▶ _Exercise_
Pictures do not belong in your copy. Repeat all the other data exactly.

◇ ◇ ◇ ◇ ◇

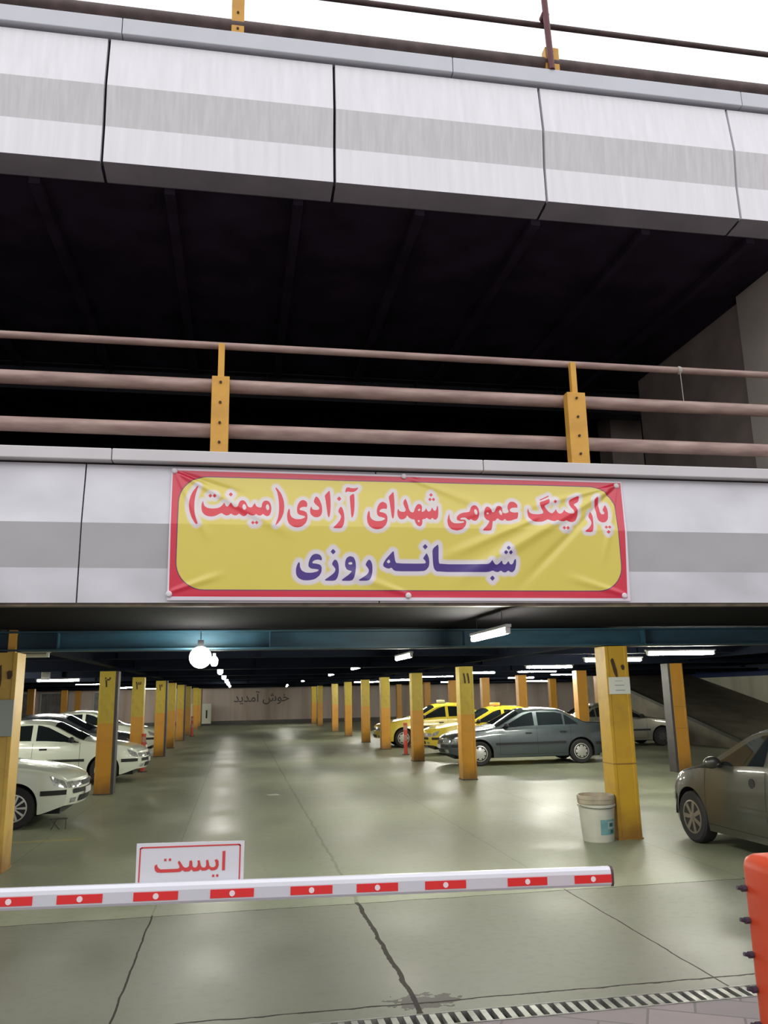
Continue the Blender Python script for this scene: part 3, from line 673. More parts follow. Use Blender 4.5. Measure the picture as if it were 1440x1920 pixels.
cb=thing('barrier_cabinet','yellow barrier motor cabinet left of the entrance','barrier',(-2.44,4.05,0))
obj('housing',B(-.17,.17,-.15,.15,0,.99,bev=.01),M_post,cb); obj('lid',B(-.18,.18,-.16,.16,.99,1.02,bev=.008),M_post,cb); obj('plinth',B(-.2,.2,-.18,.18,0,.03),M_grey,cb)
sg=thing('stop_sign','white stop sign plate with red Persian lettering standing on the barrier arm','sign',(0,0,0))
E_=pl2(SG_EDGE); SY=4.03
bm=flatpoly(bmesh.new(),E_,lambda u,v,d:(u,SY+d,v),.004)
bm2=flatpoly(bm,E_[::-1],lambda u,v,d:(u,SY+.004,v))
obj('plate',bm,mat('white_sign_plate',(.68,.69,.72),.4),sg)
bm=bmesh.new(); f_=lambda u,v,d:(u,SY-.0015+d,v)
for s in (SG_AL,SG_BODY): flatpoly(bm,pl2(s),f_,.001)
for (u,v) in pl2(SG_DOTS): flatpoly(bm,[(u-.0045,v-.006),(u+.0055,v-.006),(u+.0055,v+.004),(u-.0045,v+.004)],f_,.001)
M_sred=mat('red_print',(.62,.055,.055),.5)
obj('lettering',bm,M_sred,sg)
bm=bmesh.new(); bp_=pl2(SG_BORD)
for a,b in zip(bp_,bp_[1:]):
    d=Vector((b[0]-a[0],b[1]-a[1])).normalized(); nn=Vector((-d.y,d.x))*.003; a_=Vector(a)-d*.002; b_=Vector(b)+d*.002
    flatpoly(bm,[tuple(a_+nn),tuple(b_+nn),tuple(b_-nn),tuple(a_-nn)],f_,.001)
obj('border_line',bm,M_sred,sg)
# ================================================================== ORANGE BARRIER AT THE RIGHT
ob=thing('orange_barrier','orange plastic barrier block with dark bolts along its edge, lower right corner','barrier',(1.705,2.52,0))
bm=B(0,.55,0,.22,0,1.195,bev=0); 
bmesh.ops.bevel(bm,geom=[e for e in bm.edges if max(v.co.z for v in e.verts)>1.17 or abs(e.verts[0].co.z-e.verts[1].co.z)>.5],offset=.045,segments=5,profile=.5,affect='EDGES')
obj('body',bm,mat('orange_plastic',(.62,.062,.016),.42,noise=.12,scale=5,bump=.05),ob,smooth=True)
obj('foot',B(-.06,.61,-.08,.30,0,.06,bev=.01),M_black,ob)
for z in (1.085,.985,.88,.775,.67,.565,.46):
    bm=bmesh.new(); cyl(bm,(-.002,.185,z),(-.018,.185,z),.011,n=8); cyl(bm,(-.018,.185,z),(-.034,.185,z+.004),.007,n=6)
    obj('bolt',bm,mat('blue_grey_bolt',(.07,.06,.09),.5,.4),ob)
# ================================================================== BUCKET
bk=thing('plastic_bucket','stack of two white paint buckets with a blue label beside column number ten','bucket',(4.262,9.70,0))
M_bk=mat('white_bucket_plastic',(.60,.60,.50),.45,noise=.12,scale=5); M_bkd=mat('grimy_bucket_plastic',(.48,.42,.31),.6,noise=.35,scale=7)
bm=lathe(bmesh.new(),[(0,.004),(.165,.004),(.178,.0),(.182,.02),(.212,.385),(.222,.387),(.224,.415),(.212,.418),(.205,.40),(.20,.39),(.172,.02),(0,.02)],n=40)
obj('body',bm,M_bk,bk,smooth=True)
bm=lathe(bmesh.new(),[(.205,.39),(.210,.42),(.218,.425),(.220,.47),(.224,.475),(.224,.50),(.219,.515),(.205,.52),(.20,.50),(.17,.15),(0,.15)],n=40)
obj('inner_bucket',bm,M_bkd,bk,smooth=True)['label']='grimy inner bucket nested in the first'
def cylpatch(a0,a1,z0,z1,m,nm,par,r0=.1975,r1=.2105,zb=.2,dr=.002):
    bm=bmesh.new(); nA=10; rr=lambda z:.182+(.212-.182)*(z-.02)/.365+dr
    g=[[bm.verts.new((rr(z)*math.cos(math.radians(a0+(a1-a0)*i/nA)),rr(z)*math.sin(math.radians(a0+(a1-a0)*i/nA)),z)) for i in range(nA+1)] for z in (z0,z1)]
    for i in range(nA): bm.faces.new((g[0][i],g[0][i+1],g[1][i+1],g[1][i]))
    return obj(nm,bm,m,par,smooth=True)
lb=cylpatch(-104,-40,.085,.255,mat('light_blue_label',(.20,.42,.42),.5,noise=.3,scale=12),'label_patch',bk)
cylpatch(-78,-46,.15,.235,mat('pale_label',(.38,.46,.48),.5),'label_patch_pale',lb,dr=.003)
cylpatch(-72,-55,.175,.215,mat('dark_teal_print',(.03,.12,.13),.5),'label_mark',lb,dr=.004); cylpatch(-66,-52,.10,.14,MAT['dark_teal_print'],'label_mark',lb,dr=.004)
bm=bmesh.new(); 
for i in range(14):
    a0=PI*(.05+.9*i/14)+PI; a1=PI*(.05+.9*(i+1)/14)+PI
    cyl(bm,(.227*math.cos(a0),.227*math.sin(a0),.41+.03*math.sin(a0)),(.227*math.cos(a1),.227*math.sin(a1),.41+.03*math.sin(a1)),.003,n=6)
obj('wire_handle',bm,M_grey,bk)
# ================================================================== RED AND WHITE POSTS, SMALL THINGS
def redpost(x,y,label,h=.9):
    t=thing('bollard',label,'bollard',(x,y,0))
    cyl_=cyl(bmesh.new(),(0,0,.02),(0,0,h),.055,n=14); obj('post',cyl_,mat('red_post_paint',(.55,.06,.03),.5),t,smooth=True)
    obj('band',cyl(bmesh.new(),(0,0,h*.45),(0,0,h*.62),.0565,n=14,cap=False),mat('pinkish_white_band',(.42,.20,.14),.5),t,smooth=True)
    obj('band',cyl(bmesh.new(),(0,0,h*.78),(0,0,h*.92),.0565,n=14,cap=False),mat('pinkish_white_band',(.42,.20,.14),.5),t,smooth=True)
    obj('foot_plate',cyl(bmesh.new(),(0,0,0),(0,0,.02),.11,n=14),M_grey,t)
redpost(-2.26,21.45,'red and white post in front of the left column number four')
redpost(-2.05,39.6,'small red and white post far back in the left-hand row')
redpost(4.86,24.2,'reddish post left of the column beside the yellow taxis')
# white cabinet near the far left corner
wc=thing('electrical_cabinet','white metal cabinet with a dark slot at the far end of the left row','cabinet',(-2.15,54.2,0))
obj('body',B(-.75,.5,-.3,.3,.12,1.35,bev=.01),mat('white_enamel',(.60,.62,.52),.4),wc); obj('door',B(.02,.46,-.32,-.3,.2,1.28),mat('white_enamel',(1,1,1)),wc)
obj('door_slot',B(.18,.28,-.325,-.32,.45,.95),M_black,wc); obj('plinth',B(-.72,.47,-.28,.28,0,.12),M_grey,wc)
st_=thing('metal_stand','small dark metal stand on the floor under the nose of the nearest white car','stand',(-2.42,12.55,0))
bm=bmesh.new(); box(bm,-.12,.12,-.012,.012,.135,.15); cyl(bm,(.10,0,.14),(.10,0,0),.007,n=6); cyl(bm,(-.10,0,.14),(.02,0,0),.007,n=6); cyl(bm,(-.02,0,.14),(-.09,0,.0),.007,n=6)
obj('frame',bm,M_grey,st_)
ps=obj('paper_scrap',B(-.10,.10,-.10,.10,.001,.004),mat('dusty_white_scrap',(.62,.60,.52),.7,noise=.3,scale=20)); ps.location=(.66,15.6,0); ps.rotation_euler=(0,0,.3); tag(ps,'small dusty white scrap lying on the floor in the middle of the aisle','scrap')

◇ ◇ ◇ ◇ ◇

▶ _The solution_
Continue the Blender Python script for this scene: part 3, from line 673. More parts follow. Use Blender 4.5. Measure the picture as if it were 1440x1920 pixels.
cb=thing('barrier_cabinet','yellow barrier motor cabinet left of the entrance','barrier',(-2.44,4.05,0))
obj('housing',B(-.17,.17,-.15,.15,0,.99,bev=.01),M_post,cb); obj('lid',B(-.18,.18,-.16,.16,.99,1.02,bev=.008),M_post,cb); obj('plinth',B(-.2,.2,-.18,.18,0,.03),M_grey,cb)
sg=thing('stop_sign','white stop sign plate with red Persian lettering standing on the barrier arm','sign',(0,0,0))
E_=pl2(SG_EDGE); SY=4.03
bm=flatpoly(bmesh.new(),E_,lambda u,v,d:(u,SY+d,v),.004)
bm2=flatpoly(bm,E_[::-1],lambda u,v,d:(u,SY+.004,v))
obj('plate',bm,mat('white_sign_plate',(.68,.69,.72),.4),sg)
bm=bmesh.new(); f_=lambda u,v,d:(u,SY-.0015+d,v)
for s in (SG_AL,SG_BODY): flatpoly(bm,pl2(s),f_,.001)
for (u,v) in pl2(SG_DOTS): flatpoly(bm,[(u-.0045,v-.006),(u+.0055,v-.006),(u+.0055,v+.004),(u-.0045,v+.004)],f_,.001)
M_sred=mat('red_print',(.62,.055,.055),.5)
obj('lettering',bm,M_sred,sg)
bm=bmesh.new(); bp_=pl2(SG_BORD)
for a,b in zip(bp_,bp_[1:]):
    d=Vector((b[0]-a[0],b[1]-a[1])).normalized(); nn=Vector((-d.y,d.x))*.003; a_=Vector(a)-d*.002; b_=Vector(b)+d*.002
    flatpoly(bm,[tuple(a_+nn),tuple(b_+nn),tuple(b_-nn),tuple(a_-nn)],f_,.001)
obj('border_line',bm,M_sred,sg)
# ================================================================== ORANGE BARRIER AT THE RIGHT
ob=thing('orange_barrier','orange plastic barrier block with dark bolts along its edge, lower right corner','barrier',(1.705,2.52,0))
bm=B(0,.55,0,.22,0,1.195,bev=0); 
bmesh.ops.bevel(bm,geom=[e for e in bm.edges if max(v.co.z for v in e.verts)>1.17 or abs(e.verts[0].co.z-e.verts[1].co.z)>.5],offset=.045,segments=5,profile=.5,affect='EDGES')
obj('body',bm,mat('orange_plastic',(.62,.062,.016),.42,noise=.12,scale=5,bump=.05),ob,smooth=True)
obj('foot',B(-.06,.61,-.08,.30,0,.06,bev=.01),M_black,ob)
for z in (1.085,.985,.88,.775,.67,.565,.46):
    bm=bmesh.new(); cyl(bm,(-.002,.185,z),(-.018,.185,z),.011,n=8); cyl(bm,(-.018,.185,z),(-.034,.185,z+.004),.007,n=6)
    obj('bolt',bm,mat('blue_grey_bolt',(.07,.06,.09),.5,.4),ob)
# ================================================================== BUCKET
bk=thing('plastic_bucket','stack of two white paint buckets with a blue label beside column number ten','bucket',(4.262,9.70,0))
M_bk=mat('white_bucket_plastic',(.60,.60,.50),.45,noise=.12,scale=5); M_bkd=mat('grimy_bucket_plastic',(.48,.42,.31),.6,noise=.35,scale=7)
bm=lathe(bmesh.new(),[(0,.004),(.165,.004),(.178,.0),(.182,.02),(.212,.385),(.222,.387),(.224,.415),(.212,.418),(.205,.40),(.20,.39),(.172,.02),(0,.02)],n=40)
obj('body',bm,M_bk,bk,smooth=True)
bm=lathe(bmesh.new(),[(.205,.39),(.210,.42),(.218,.425),(.220,.47),(.224,.475),(.224,.50),(.219,.515),(.205,.52),(.20,.50),(.17,.15),(0,.15)],n=40)
obj('inner_bucket',bm,M_bkd,bk,smooth=True)['label']='grimy inner bucket nested in the first'
def cylpatch(a0,a1,z0,z1,m,nm,par,r0=.1975,r1=.2105,zb=.2,dr=.002):
    bm=bmesh.new(); nA=10; rr=lambda z:.182+(.212-.182)*(z-.02)/.365+dr
    g=[[bm.verts.new((rr(z)*math.cos(math.radians(a0+(a1-a0)*i/nA)),rr(z)*math.sin(math.radians(a0+(a1-a0)*i/nA)),z)) for i in range(nA+1)] for z in (z0,z1)]
    for i in range(nA): bm.faces.new((g[0][i],g[0][i+1],g[1][i+1],g[1][i]))
    return obj(nm,bm,m,par,smooth=True)
lb=cylpatch(-104,-40,.085,.255,mat('light_blue_label',(.20,.42,.42),.5,noise=.3,scale=12),'label_patch',bk)
cylpatch(-78,-46,.15,.235,mat('pale_label',(.38,.46,.48),.5),'label_patch_pale',lb,dr=.003)
cylpatch(-72,-55,.175,.215,mat('dark_teal_print',(.03,.12,.13),.5),'label_mark',lb,dr=.004); cylpatch(-66,-52,.10,.14,MAT['dark_teal_print'],'label_mark',lb,dr=.004)
bm=bmesh.new(); 
for i in range(14):
    a0=PI*(.05+.9*i/14)+PI; a1=PI*(.05+.9*(i+1)/14)+PI
    cyl(bm,(.227*math.cos(a0),.227*math.sin(a0),.41+.03*math.sin(a0)),(.227*math.cos(a1),.227*math.sin(a1),.41+.03*math.sin(a1)),.003,n=6)
obj('wire_handle',bm,M_grey,bk)
# ================================================================== RED AND WHITE POSTS, SMALL THINGS
def redpost(x,y,label,h=.9):
    t=thing('bollard',label,'bollard',(x,y,0))
    cyl_=cyl(bmesh.new(),(0,0,.02),(0,0,h),.055,n=14); obj('post',cyl_,mat('red_post_paint',(.55,.06,.03),.5),t,smooth=True)
    obj('band',cyl(bmesh.new(),(0,0,h*.45),(0,0,h*.62),.0565,n=14,cap=False),mat('pinkish_white_band',(.42,.20,.14),.5),t,smooth=True)
    obj('band',cyl(bmesh.new(),(0,0,h*.78),(0,0,h*.92),.0565,n=14,cap=False),mat('pinkish_white_band',(.42,.20,.14),.5),t,smooth=True)
    obj('foot_plate',cyl(bmesh.new(),(0,0,0),(0,0,.02),.11,n=14),M_grey,t)
redpost(-2.26,21.45,'red and white post in front of the left column number four')
redpost(-2.05,39.6,'small red and white post far back in the left-hand row')
redpost(4.86,24.2,'reddish post left of the column beside the yellow taxis')
# white cabinet near the far left corner
wc=thing('electrical_cabinet','white metal cabinet with a dark slot at the far end of the left row','cabinet',(-2.15,54.2,0))
obj('body',B(-.75,.5,-.3,.3,.12,1.35,bev=.01),mat('white_enamel',(.60,.62,.52),.4),wc); obj('door',B(.02,.46,-.32,-.3,.2,1.28),mat('white_enamel',(1,1,1)),wc)
obj('door_slot',B(.18,.28,-.325,-.32,.45,.95),M_black,wc); obj('plinth',B(-.72,.47,-.28,.28,0,.12),M_grey,wc)
st_=thing('metal_stand','small dark metal stand on the floor under the nose of the nearest white car','stand',(-2.42,12.55,0))
bm=bmesh.new(); box(bm,-.12,.12,-.012,.012,.135,.15); cyl(bm,(.10,0,.14),(.10,0,0),.007,n=6); cyl(bm,(-.10,0,.14),(.02,0,0),.007,n=6); cyl(bm,(-.02,0,.14),(-.09,0,.0),.007,n=6)
obj('frame',bm,M_grey,st_)
ps=obj('paper_scrap',B(-.10,.10,-.10,.10,.001,.004),mat('dusty_white_scrap',(.62,.60,.52),.7,noise=.3,scale=20)); ps.location=(.66,15.6,0); ps.rotation_euler=(0,0,.3); tag(ps,'small dusty white scrap lying on the floor in the middle of the aisle','scrap')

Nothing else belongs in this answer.